Cultiva o estilo “intelectual de esquerda” e “artista de vanguarda” e arroga-se uma inexplicável superioridade moral e intelectual constantemente auto-reforçada frente ao espelho de Narciso.

Esta esquerda, por cá acantonada no BE, certas franjas do PS e seitas equivalentes, joga no cravo e na ferradura. Às segundas, quartas e sextas, condena Putin, o fascista, em frases que incluem sempre um “mas”, a que se seguem exaustivas condenações à NATO e delirantes elucubrações cómico-estratégicas. Às terças, quintas e sábados, condena apenas a NATO e esquece-se de Putin. E ao Domingo muda de assunto e dedica-se à ganza, aos pronomes e às manifestações para salvar o planeta e isso…

A variante americana desta esquerda está numa situação incómoda porque tudo lhe puxa para se juntar aos pré-diluvianos e condenar os EUA, esse inferno do heteropatriarcado branco, racista e transfóbico. Todavia, infelizmente, quem está no poder é uma Administração que bebe na sua receita ideológica, pelo que passa a vida a resmungar baixinho coisas parecidas com a variante portuguesa e a desejar secretamente que ainda estivesse o Trump no poder, para poder desbocar à vontade.

3. A direita transtornada

Como compagnons de route, estas esquerdas, têm agora a chamada extrema-direita, taxonomia engraçada usada para designar os saudosistas do socialismo do tipo nacional, e do fascismo chocado no PS italiano, reeditando os velhos companheirismos Molotov-Ribenttrop.

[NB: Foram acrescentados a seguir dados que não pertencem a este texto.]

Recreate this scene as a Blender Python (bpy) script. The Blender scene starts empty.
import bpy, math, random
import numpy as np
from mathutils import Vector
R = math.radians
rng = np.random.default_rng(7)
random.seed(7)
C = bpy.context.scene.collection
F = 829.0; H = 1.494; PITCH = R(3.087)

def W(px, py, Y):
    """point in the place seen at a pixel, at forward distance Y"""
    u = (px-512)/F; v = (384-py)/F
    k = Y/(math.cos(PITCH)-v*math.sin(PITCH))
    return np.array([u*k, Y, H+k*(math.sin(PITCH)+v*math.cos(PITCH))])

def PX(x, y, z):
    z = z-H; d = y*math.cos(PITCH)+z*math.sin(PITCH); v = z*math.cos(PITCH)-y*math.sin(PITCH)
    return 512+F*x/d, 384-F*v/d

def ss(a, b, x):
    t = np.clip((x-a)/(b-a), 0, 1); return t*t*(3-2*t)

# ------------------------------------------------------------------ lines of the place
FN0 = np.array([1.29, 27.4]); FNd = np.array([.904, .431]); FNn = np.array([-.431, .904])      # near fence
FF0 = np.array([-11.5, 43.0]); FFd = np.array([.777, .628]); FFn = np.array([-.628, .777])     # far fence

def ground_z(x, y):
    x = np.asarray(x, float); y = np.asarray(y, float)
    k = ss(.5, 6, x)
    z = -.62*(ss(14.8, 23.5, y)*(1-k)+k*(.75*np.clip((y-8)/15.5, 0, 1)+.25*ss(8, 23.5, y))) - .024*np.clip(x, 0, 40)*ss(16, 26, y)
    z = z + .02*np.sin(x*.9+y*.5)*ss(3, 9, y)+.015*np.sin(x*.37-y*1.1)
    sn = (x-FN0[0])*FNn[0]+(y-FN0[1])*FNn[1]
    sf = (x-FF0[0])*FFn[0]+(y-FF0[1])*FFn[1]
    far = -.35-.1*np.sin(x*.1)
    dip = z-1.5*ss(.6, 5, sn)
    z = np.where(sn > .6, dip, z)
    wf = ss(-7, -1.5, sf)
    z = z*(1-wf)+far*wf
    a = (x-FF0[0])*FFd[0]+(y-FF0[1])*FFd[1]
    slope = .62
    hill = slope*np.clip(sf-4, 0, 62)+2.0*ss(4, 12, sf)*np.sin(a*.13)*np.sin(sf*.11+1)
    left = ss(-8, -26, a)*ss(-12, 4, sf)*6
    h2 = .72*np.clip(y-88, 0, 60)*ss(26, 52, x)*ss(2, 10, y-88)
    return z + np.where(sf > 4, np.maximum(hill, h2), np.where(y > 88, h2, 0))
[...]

Estes espécimes, muito dados à paranóia e a imaginativas teorias da conspiração, têm uma paixão genuína pelo Putin, e por aquele seu aspecto garboso, macho e desempenado, de tronco nu, em cima de um cavalo, em pose conquistadora. Por qualquer curto-circuito nas redes neuronais, acreditam que o novo Czar é o campeão da luta contra as perversões da democracia, o defensor da religião e da moral, o novo Messias que há-de vir, envolto nos fumos do vodka.

Trata-se, pois, de amor. E neste conflito tudo para eles é simples e maniqueísta: De um lado: a Rússia, o Bem, a Virtude, a Força, e o tronco nu do bem-amado. Do outro lado: a decadência, a democracia, o wokeismo, a Ucrânia dos drogados e o maldito Zelensky que é judeu e nazi ao mesmo tempo, não se sabe bem como… Para esta direita transtornada, qualquer facto que lhe belisque a cartilha, é pura e simplesmente descartado no transe do amor ao líder.

4. Os “idiotas úteis.”

São muitos e variados.

 Berram alto, como todos os seus congéneres. São tão idiotas como eles e escoiceiam furiosamente na direcção que lhes é indicada, embora só consigam olhar para o dedo e não para o alvo. Não gostam muito de pensar. Decoraram  alguns slogans naïves e, armados de todas as certezas, sentem-se aptos a anunciar ao mundo a profundidade da sua lapidar ignorância.

Os idiotas úteis estão sempre do lado retórico da paz, são a favor dos “direitos humanos” e das andorinhas, acham que a relva é sempre mais fresca no pasto alheio. De um modo geral, preferem não ocupar o seu cérebro com questões muito complicadas. Encontram-se muitos nas redes sociais, no meio artístico e nos concursos de misses.  São volúveis e podem mudar de foco a cada minuto, ao sabor do vento que sopre mais forte. O Mário Machado, por exemplo, acredita piamente na propaganda do Kremlin e vai, ao que consta, para a Ucrânia, lutar pelos “nazis”.

P.S. Há certamente mais variantes e subvariantes mas a tese básica de todas elas é simples: qualquer que seja a situação concreta da Ucrânia, se a Rússia quer algo diferente da América ou do Ocidente, então a Rússia tem razão e pode fazer o que bem entender. A culpa é do Ocidente e pronto, não há “mas” nem meio “mas”…

Para acabar, o facto inescapável que convém lembrar repetidamente, para manter a sanidade mental geral:

A Rússia invadiu a Ucrânia para se apoderar de território!

A Rússia invadiu a Ucrânia para se apoderar de território!

A Rússia invadiu a Ucrânia para se apoderar de território!


José do Carmo
Editor de Defesa do Inconveniente

* O autor usa a norma ortográfica anterior.